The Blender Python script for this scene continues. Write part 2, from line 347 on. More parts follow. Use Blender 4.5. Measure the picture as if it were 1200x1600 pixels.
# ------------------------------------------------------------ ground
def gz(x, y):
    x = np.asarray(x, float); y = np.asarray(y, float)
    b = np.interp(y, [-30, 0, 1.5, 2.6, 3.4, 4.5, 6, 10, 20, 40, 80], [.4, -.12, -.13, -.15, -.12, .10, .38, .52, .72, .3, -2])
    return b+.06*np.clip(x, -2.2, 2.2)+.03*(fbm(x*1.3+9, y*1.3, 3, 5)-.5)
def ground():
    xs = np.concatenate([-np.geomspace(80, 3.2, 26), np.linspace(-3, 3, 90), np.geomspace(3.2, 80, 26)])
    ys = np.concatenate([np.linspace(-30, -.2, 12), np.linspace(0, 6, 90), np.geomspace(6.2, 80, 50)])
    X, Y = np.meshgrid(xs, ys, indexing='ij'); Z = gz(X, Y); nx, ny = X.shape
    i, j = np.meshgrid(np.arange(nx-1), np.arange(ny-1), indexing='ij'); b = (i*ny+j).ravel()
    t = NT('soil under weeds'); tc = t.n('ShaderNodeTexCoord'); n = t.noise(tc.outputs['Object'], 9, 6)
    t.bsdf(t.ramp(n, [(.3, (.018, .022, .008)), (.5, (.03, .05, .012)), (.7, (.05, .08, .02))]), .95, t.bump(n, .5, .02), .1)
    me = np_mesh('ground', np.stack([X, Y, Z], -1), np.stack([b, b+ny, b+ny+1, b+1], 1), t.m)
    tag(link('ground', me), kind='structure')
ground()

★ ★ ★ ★

Aim:
Copy every line of the material, please, keeping it exactly the same.

Problem solution:
The Blender Python script for this scene continues. Write part 2, from line 347 on. More parts follow. Use Blender 4.5. Measure the picture as if it were 1200x1600 pixels.
# ------------------------------------------------------------ ground
def gz(x, y):
    x = np.asarray(x, float); y = np.asarray(y, float)
    b = np.interp(y, [-30, 0, 1.5, 2.6, 3.4, 4.5, 6, 10, 20, 40, 80], [.4, -.12, -.13, -.15, -.12, .10, .38, .52, .72, .3, -2])
    return b+.06*np.clip(x, -2.2, 2.2)+.03*(fbm(x*1.3+9, y*1.3, 3, 5)-.5)
def ground():
    xs = np.concatenate([-np.geomspace(80, 3.2, 26), np.linspace(-3, 3, 90), np.geomspace(3.2, 80, 26)])
    ys = np.concatenate([np.linspace(-30, -.2, 12), np.linspace(0, 6, 90), np.geomspace(6.2, 80, 50)])
    X, Y = np.meshgrid(xs, ys, indexing='ij'); Z = gz(X, Y); nx, ny = X.shape
    i, j = np.meshgrid(np.arange(nx-1), np.arange(ny-1), indexing='ij'); b = (i*ny+j).ravel()
    t = NT('soil under weeds'); tc = t.n('ShaderNodeTexCoord'); n = t.noise(tc.outputs['Object'], 9, 6)
    t.bsdf(t.ramp(n, [(.3, (.018, .022, .008)), (.5, (.03, .05, .012)), (.7, (.05, .08, .02))]), .95, t.bump(n, .5, .02), .1)
    me = np_mesh('ground', np.stack([X, Y, Z], -1), np.stack([b, b+ny, b+ny+1, b+1], 1), t.m)
    tag(link('ground', me), kind='structure')
ground()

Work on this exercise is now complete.